▸ **Given problem**:
Beginning with the first line of the data below, extract each line up to and including the one containing "seed) * .3) / 2.35". Copy them exactly and add nothing.
*****
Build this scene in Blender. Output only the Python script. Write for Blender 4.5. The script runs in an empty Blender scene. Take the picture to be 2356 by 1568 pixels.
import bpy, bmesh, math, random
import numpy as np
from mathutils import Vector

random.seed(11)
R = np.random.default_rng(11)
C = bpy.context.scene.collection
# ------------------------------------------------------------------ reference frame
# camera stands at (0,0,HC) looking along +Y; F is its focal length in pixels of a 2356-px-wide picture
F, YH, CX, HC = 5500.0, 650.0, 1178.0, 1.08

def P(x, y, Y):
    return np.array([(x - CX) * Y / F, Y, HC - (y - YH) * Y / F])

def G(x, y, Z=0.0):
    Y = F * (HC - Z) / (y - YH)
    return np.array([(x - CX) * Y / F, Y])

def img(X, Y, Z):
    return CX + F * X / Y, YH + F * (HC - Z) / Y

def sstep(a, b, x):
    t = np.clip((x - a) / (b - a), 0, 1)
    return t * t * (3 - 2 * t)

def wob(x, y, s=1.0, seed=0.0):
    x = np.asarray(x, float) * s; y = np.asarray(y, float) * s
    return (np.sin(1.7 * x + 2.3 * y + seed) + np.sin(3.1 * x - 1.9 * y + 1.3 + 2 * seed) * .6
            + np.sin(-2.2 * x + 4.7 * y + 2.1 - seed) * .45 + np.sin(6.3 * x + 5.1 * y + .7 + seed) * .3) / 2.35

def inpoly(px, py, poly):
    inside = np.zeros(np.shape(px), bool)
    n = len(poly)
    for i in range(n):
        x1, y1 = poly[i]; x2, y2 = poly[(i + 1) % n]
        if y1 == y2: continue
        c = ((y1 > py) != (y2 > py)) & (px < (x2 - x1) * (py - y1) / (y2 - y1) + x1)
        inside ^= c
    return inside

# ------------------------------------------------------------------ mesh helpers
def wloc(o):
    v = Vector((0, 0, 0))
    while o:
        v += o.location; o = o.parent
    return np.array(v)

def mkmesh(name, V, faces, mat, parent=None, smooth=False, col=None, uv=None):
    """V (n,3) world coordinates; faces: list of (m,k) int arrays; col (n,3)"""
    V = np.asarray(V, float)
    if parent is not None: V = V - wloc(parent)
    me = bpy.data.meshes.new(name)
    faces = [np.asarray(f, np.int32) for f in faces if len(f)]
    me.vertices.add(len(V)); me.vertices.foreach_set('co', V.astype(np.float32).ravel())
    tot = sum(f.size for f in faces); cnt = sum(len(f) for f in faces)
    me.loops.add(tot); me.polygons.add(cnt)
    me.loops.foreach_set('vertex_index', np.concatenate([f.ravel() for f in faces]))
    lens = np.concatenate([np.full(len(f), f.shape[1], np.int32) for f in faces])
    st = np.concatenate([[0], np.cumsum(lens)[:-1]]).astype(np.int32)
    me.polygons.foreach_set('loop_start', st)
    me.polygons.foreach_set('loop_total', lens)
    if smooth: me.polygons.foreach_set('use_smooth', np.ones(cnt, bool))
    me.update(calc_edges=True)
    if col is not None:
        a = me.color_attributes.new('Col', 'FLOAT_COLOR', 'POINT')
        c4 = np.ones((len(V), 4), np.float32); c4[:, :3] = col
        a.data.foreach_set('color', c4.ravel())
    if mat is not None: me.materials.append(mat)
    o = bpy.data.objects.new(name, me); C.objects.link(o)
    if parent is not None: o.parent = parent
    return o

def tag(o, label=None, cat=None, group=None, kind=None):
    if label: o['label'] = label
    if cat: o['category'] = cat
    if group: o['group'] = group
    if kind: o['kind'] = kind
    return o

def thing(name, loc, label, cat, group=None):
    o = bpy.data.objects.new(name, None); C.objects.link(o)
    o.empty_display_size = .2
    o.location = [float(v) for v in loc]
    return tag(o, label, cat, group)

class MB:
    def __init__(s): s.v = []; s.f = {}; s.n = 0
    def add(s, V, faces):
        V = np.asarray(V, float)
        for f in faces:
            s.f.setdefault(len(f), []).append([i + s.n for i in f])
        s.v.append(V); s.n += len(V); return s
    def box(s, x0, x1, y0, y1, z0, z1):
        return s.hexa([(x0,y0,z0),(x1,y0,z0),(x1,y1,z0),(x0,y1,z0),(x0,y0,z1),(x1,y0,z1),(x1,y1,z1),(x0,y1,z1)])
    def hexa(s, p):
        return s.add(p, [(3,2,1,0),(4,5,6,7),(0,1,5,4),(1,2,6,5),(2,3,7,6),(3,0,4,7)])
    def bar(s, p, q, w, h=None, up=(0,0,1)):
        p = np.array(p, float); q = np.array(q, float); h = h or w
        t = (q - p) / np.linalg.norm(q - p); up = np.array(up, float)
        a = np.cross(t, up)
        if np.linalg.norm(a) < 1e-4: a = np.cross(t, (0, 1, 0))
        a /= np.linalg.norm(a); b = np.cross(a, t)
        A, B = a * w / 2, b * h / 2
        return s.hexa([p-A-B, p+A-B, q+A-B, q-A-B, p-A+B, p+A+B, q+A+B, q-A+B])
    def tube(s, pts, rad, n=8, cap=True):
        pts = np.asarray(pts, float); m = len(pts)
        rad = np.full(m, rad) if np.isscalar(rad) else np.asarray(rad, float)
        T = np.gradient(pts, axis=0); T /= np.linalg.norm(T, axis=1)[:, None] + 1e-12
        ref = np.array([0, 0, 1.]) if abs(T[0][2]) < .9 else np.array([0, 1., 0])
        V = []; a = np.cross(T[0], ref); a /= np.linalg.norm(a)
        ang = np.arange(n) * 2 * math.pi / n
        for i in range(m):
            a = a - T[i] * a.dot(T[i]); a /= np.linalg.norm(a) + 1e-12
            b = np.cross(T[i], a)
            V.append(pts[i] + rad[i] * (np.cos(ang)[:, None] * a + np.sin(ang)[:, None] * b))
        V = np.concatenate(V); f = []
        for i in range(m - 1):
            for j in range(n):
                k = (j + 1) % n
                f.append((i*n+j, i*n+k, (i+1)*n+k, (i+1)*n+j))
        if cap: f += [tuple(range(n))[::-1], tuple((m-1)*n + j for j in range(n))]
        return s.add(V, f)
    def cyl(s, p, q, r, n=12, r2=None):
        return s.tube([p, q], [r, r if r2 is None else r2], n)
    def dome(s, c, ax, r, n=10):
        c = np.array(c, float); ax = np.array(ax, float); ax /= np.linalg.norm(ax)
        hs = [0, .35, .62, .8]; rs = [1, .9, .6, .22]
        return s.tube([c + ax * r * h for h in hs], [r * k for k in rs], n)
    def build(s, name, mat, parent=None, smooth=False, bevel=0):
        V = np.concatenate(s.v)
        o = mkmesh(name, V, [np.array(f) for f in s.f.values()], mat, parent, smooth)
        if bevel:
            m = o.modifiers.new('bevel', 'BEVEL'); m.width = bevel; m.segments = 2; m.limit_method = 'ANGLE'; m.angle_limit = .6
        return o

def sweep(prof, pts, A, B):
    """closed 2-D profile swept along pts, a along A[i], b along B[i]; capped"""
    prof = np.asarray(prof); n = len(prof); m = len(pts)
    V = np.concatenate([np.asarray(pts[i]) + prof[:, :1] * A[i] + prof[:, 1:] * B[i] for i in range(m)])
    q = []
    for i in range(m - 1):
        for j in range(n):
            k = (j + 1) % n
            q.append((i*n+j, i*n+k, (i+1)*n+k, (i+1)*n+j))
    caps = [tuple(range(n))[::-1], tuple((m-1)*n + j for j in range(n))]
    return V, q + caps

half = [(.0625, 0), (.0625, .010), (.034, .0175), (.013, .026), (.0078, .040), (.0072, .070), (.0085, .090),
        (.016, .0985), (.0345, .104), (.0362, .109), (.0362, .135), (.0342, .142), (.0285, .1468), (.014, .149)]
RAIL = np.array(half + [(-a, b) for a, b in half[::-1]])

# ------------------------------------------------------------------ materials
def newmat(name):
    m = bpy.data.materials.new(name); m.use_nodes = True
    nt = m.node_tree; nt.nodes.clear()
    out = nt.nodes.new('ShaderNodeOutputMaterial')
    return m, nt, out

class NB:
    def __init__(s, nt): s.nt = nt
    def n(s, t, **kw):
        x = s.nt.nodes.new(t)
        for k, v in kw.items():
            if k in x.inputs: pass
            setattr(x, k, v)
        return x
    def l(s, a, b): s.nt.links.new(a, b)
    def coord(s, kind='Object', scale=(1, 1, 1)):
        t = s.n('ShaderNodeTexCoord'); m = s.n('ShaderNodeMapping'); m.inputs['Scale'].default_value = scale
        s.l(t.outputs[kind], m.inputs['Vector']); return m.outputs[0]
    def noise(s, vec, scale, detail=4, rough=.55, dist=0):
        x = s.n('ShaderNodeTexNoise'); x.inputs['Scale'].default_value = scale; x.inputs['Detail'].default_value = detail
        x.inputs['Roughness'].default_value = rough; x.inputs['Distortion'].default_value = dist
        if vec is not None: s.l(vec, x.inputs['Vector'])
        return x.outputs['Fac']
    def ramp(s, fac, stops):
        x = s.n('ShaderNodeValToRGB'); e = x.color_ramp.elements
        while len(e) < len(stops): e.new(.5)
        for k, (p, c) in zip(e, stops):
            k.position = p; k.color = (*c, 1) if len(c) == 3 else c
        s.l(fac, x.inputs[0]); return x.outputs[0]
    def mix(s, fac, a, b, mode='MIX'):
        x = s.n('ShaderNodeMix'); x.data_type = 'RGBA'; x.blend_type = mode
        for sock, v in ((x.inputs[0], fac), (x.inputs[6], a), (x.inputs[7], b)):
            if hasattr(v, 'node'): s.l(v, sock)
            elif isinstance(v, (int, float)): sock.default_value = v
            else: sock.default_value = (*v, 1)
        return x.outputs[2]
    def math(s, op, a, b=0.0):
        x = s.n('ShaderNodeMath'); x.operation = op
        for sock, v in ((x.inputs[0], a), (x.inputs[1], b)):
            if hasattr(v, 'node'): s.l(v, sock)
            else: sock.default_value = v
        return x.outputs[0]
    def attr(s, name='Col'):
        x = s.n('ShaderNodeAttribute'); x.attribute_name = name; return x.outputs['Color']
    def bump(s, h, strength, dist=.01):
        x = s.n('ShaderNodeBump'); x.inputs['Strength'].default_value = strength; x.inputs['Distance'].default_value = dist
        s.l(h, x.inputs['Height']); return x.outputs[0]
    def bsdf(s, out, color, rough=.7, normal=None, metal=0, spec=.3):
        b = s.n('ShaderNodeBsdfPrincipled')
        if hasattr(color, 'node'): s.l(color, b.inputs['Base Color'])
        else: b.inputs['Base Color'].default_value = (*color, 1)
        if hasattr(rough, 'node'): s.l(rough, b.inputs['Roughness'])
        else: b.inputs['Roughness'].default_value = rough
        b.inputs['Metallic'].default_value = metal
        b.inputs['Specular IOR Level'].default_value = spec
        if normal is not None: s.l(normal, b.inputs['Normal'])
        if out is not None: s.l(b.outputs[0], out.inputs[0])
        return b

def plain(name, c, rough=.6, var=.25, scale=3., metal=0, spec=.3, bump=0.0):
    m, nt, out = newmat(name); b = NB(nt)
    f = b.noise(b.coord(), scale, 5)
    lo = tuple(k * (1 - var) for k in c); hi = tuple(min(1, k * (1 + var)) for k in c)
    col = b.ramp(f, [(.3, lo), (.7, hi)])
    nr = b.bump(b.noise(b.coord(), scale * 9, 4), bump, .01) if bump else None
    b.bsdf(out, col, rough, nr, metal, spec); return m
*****
▸ **Expected output**:
Build this scene in Blender. Output only the Python script. Write for Blender 4.5. The script runs in an empty Blender scene. Take the picture to be 2356 by 1568 pixels.
import bpy, bmesh, math, random
import numpy as np
from mathutils import Vector

random.seed(11)
R = np.random.default_rng(11)
C = bpy.context.scene.collection
# ------------------------------------------------------------------ reference frame
# camera stands at (0,0,HC) looking along +Y; F is its focal length in pixels of a 2356-px-wide picture
F, YH, CX, HC = 5500.0, 650.0, 1178.0, 1.08

def P(x, y, Y):
    return np.array([(x - CX) * Y / F, Y, HC - (y - YH) * Y / F])

def G(x, y, Z=0.0):
    Y = F * (HC - Z) / (y - YH)
    return np.array([(x - CX) * Y / F, Y])

def img(X, Y, Z):
    return CX + F * X / Y, YH + F * (HC - Z) / Y

def sstep(a, b, x):
    t = np.clip((x - a) / (b - a), 0, 1)
    return t * t * (3 - 2 * t)

def wob(x, y, s=1.0, seed=0.0):
    x = np.asarray(x, float) * s; y = np.asarray(y, float) * s
    return (np.sin(1.7 * x + 2.3 * y + seed) + np.sin(3.1 * x - 1.9 * y + 1.3 + 2 * seed) * .6
            + np.sin(-2.2 * x + 4.7 * y + 2.1 - seed) * .45 + np.sin(6.3 * x + 5.1 * y + .7 + seed) * .3) / 2.35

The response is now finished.